Paytm’s Stock Dips by Almost Half in 2024 Amid Regulatory Challenges

Paytm share

Three points you will get to know in this article:

  • Paytm’s 2024 start was ruined by RBI restrictions on its bank, causing stock and market cap drop.
  • Paytm’s financials worsened with losses and declining revenues, facing a tough recovery.
  • Paytm’s unsure future challenges CEO’s ambitions in fintech.

RBI's Crackdown on Paytm Payments Bank

At the beginning of 2024, fintech powerhouse Paytm appeared to have overcome its major challenges. Investors were drawn to the company’s narrowing losses, increasing revenues, numerous new product launches, and promising growth prospects. Brokerage firms were optimistic about the fintech startup, but this sentiment shifted dramatically just a few weeks later. By the end of January 2024, the Reserve Bank of India (RBI) imposed a series of restrictions on Paytm’s payments bank, prohibiting it from accepting deposits, processing UPI payments, and providing other services due to ongoing non-compliance issues and significant supervisory concerns.
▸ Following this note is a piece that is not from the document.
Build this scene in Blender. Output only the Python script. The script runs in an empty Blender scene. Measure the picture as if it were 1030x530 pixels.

Plummeting Stock Prices and Market Capitalization

On the BSE, the fintech giant’s stock has dropped by almost half (46.37% precisely) year-to-date (YTD). Over the last three months, the stock’s value has decreased by over 16%, and Paytm’s share prices have fallen nearly 11% in the past month alone. This has left the stock severely impacted. In stark contrast, Paytm’s market capitalization has plunged from $20 billion at its IPO in late 2021 to $2.7 billion currently, marking a staggering 90% decline in just two and a half years.
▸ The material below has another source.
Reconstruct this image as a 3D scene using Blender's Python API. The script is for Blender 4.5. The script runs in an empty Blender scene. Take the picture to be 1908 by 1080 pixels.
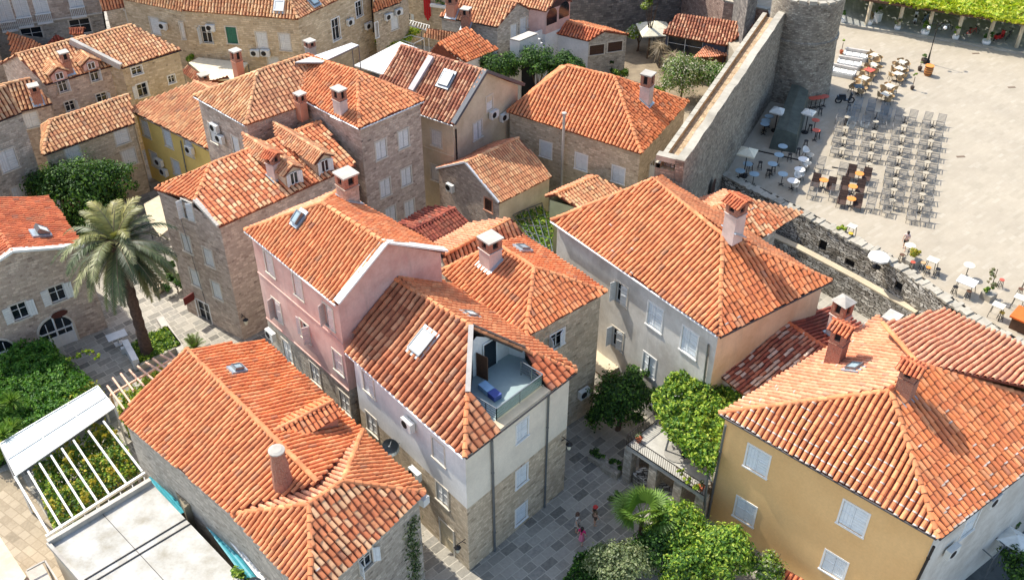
import bpy, math, random
import numpy as np
from mathutils import Vector, Matrix
random.seed(7)
RNG = np.random.default_rng(11)
SC = bpy.context.scene
COL = SC.collection
# ------------------------------------------------------------------ camera model
F, TH, RO, CH = 1900.0, math.radians(38), math.radians(.25), 46.0
ct, st, cr, sr = math.cos(TH), math.sin(TH), math.cos(RO), math.sin(RO)
PZ = 4.0                                   # level of the square above the alleys
def ray(px, py):
    x = (px-954)/F; u = -(py-540)/F
    x, u = x*cr-u*sr, x*sr+u*cr
    return Vector((x, ct+u*st, -st+u*ct))
EYE = Vector((0, 0, CH))
def P(px, py, z=0.0):
    R = ray(px, py); t = (z-CH)/R.z
    return Vector((R.x*t, R.y*t, z))
def Pv(px, py, A, B):
    """point of the sight line on the vertical plane through A and B"""
    n = Vector((B.y-A.y, A.x-B.x, 0)); R = ray(px, py)
    t = n.dot(Vector((A.x, A.y, 0)) - Vector((0, 0, 0)))/n.dot(R)
    return EYE + R*t
def pxy(v):
    Z = v.z-CH; w = v.y*ct-Z*st; x = v.x/w; u = (v.y*st+Z*ct)/w
    x, u = x*cr+u*sr, -x*sr+u*cr
    return 954+x*F, 540-u*F
def ztop(b, py):
    lo, hi = b.z-3, b.z+40
    for _ in range(50):
        m = (lo+hi)/2
        if pxy(Vector((b.x, b.y, m)))[1] > py: lo = m
        else: hi = m
    return lo
# ------------------------------------------------------------------ colours, materials
def L(c):
    return tuple((v/255/12.92 if v/255 <= .04045 else ((v/255+.055)/1.055)**2.4) for v in c)
def C4(c): return (*L(c), 1)
MAT = {}
class N:
    def __init__(s, name):
        s.m = bpy.data.materials.new(name); s.m.use_nodes = True
        s.t = s.m.node_tree; s.b = s.t.nodes['Principled BSDF']
    def n(s, ty, **k):
        o = s.t.nodes.new(ty)
        for a, v in k.items():
            if a[0] == '_': o.inputs[a[1:].replace('_', ' ')].default_value = v
            else: setattr(o, a, v)
        return o
    def l(s, a, b): s.t.links.new(a, b)
    def ramp(s, fac, stops):
        r = s.n('ShaderNodeValToRGB'); e = r.color_ramp.elements
        while len(e) < len(stops): e.new(.5)
        for i, (p, c) in enumerate(stops):
            e[i].position = p; e[i].color = c if len(c) == 4 else (*c, 1)
        s.l(fac, r.inputs[0]); return r.outputs[0]
    def mix(s, a, b, fac, bt='MIX'):
        m = s.n('ShaderNodeMix', data_type='RGBA', blend_type=bt)
        for v, i in ((fac, 0), (a, 6), (b, 7)):
            if hasattr(v, 'is_linked'): s.l(v, m.inputs[i])
            else: m.inputs[i].default_value = v
        return m.outputs[2]
    def noise(s, vec, scale, detail=4, rough=.6):
        o = s.n('ShaderNodeTexNoise', _Scale=scale, _Detail=detail, _Roughness=rough)
        if vec is not None: s.l(vec, o.inputs['Vector'])
        return o.outputs['Fac']
    def bump(s, h, strength, dist=.03):
        o = s.n('ShaderNodeBump', _Strength=strength, _Distance=dist)
        s.l(h, o.inputs['Height']); s.l(o.outputs[0], s.b.inputs['Normal'])
    def obj(s): return s.n('ShaderNodeTexCoord').outputs['Object']
    def uv(s): return s.n('ShaderNodeTexCoord').outputs['UV']
def plain(name, c, rough=.6, metal=0, var=.12, scale=3):
    if name in MAT: return MAT[name]
    k = N(name); v = k.noise(k.obj(), scale)
    lo = tuple(x*(1-var) for x in L(c)); hi = tuple(min(1, x*(1+var)) for x in L(c))
    k.l(k.ramp(v, [(.3, lo), (.7, hi)]), k.b.inputs['Base Color'])
    k.b.inputs['Roughness'].default_value = rough; k.b.inputs['Metallic'].default_value = metal
    MAT[name] = k.m; return k.m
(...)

Deteriorating Financial Performance

The RBI’s decision set off a chain reaction that led to a decrease in the value of Paytm’s stock. The financial technology company saw its losses increase significantly year-on-year, reaching INR 550.5 Cr in the fourth quarter of the financial year 2023-24. This is in stark contrast to the previous year, when Paytm had managed to reduce its losses to just INR 167.5 Cr.

In addition to this, Paytm’s revenue from operations also decreased by 2.9% year-over-year, amounting to INR 2,267.10 Cr in Q4 FY24 compared to INR 2,334 Cr in the same period last year. Sequentially, operating revenue dropped by 20% during the period.

The most significant indicator of the impact of RBI’s crackdown on Paytm is reflected in the company’s stock price. At the close of trading on Friday (May 24), Paytm’s stock on the BSE fell nearly 5% to INR 340.95.

Challenges Ahead for Paytm

Paytm is currently encountering a daunting path to recovery. The formerly lucrative Paytm Payments Bank is facing difficulties, with its license maintained but minimal operational engagement. Additionally, the organization is witnessing a significant departure of senior management personnel. These obstacles underscore the imperative for Paytm to confront multiple challenges to chart a fresh course towards enduring expansion and financial viability.

Paytm's Uncertain Path to Recovery

Amid these challenges, Paytm’s prospects appear bleak. The company is reportedly considering laying off approximately 5,000 to 6,300 employees, representing 15-20% of its workforce, within this fiscal year. Additionally, Paytm has retracted its application for a general insurance license. By concentrating efforts on insurance, Paytm hopes to save at least INR 950 crore, aiming to reduce cash burn and develop new revenue streams.

As Paytm’s difficulties persist, the fintech giant’s path to recovery remains uncertain. Despite the turbulence, co-founder and CEO Vijay Shekhar Sharma expressed his ambition last month to position Paytm as a market leader in Asia. Whether this optimism is warranted will become clear over time.

Paytm’s promising start to 2024 quickly turned sour as the RBI imposed severe restrictions on its payments bank, leading to a dramatic drop in the company’s stock price and market capitalization. Paytm’s financial performance deteriorated, with losses increasing and revenues declining. The fintech giant now faces a daunting path to recovery, grappling with a struggling payments bank, senior management departures, and potential large-scale layoffs. While Paytm’s CEO remains optimistic about the company’s future, the path ahead appears uncertain as the once-promising fintech powerhouse confronts multiple challenges to regain its footing and financial viability.